--- Begin DATASET CONTENT ---

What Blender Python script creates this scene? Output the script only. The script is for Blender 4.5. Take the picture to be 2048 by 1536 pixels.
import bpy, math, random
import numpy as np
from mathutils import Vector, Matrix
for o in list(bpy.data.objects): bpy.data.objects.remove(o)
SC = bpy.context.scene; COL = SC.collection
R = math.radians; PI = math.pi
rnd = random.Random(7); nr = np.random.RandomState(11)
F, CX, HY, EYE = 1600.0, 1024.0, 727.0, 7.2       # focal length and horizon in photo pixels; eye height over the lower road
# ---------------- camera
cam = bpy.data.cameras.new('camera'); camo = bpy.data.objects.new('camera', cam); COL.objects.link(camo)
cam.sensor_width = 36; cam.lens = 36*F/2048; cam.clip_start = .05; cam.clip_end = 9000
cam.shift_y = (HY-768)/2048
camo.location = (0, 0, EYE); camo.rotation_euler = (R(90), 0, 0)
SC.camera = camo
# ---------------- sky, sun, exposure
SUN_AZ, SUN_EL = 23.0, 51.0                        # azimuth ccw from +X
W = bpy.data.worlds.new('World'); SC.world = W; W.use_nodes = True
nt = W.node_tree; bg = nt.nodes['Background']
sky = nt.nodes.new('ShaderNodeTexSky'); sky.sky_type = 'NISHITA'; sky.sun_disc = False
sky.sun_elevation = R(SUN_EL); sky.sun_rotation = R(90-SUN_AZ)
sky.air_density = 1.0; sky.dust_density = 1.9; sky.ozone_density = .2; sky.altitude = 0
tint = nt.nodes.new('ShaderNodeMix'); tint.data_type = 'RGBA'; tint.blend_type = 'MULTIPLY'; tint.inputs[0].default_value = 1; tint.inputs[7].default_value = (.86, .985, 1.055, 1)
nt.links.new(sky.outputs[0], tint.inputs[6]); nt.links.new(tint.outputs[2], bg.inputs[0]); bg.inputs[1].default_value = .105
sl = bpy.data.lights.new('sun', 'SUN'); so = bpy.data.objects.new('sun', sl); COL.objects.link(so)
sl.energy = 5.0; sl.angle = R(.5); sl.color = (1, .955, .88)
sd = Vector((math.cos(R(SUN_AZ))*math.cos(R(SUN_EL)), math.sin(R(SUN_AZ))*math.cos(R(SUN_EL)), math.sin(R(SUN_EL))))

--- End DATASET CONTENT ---

_TO BE DONE_: Return the number of lines that include the word "scene", and nothing else.

_SOLVED EXERCISE_: 2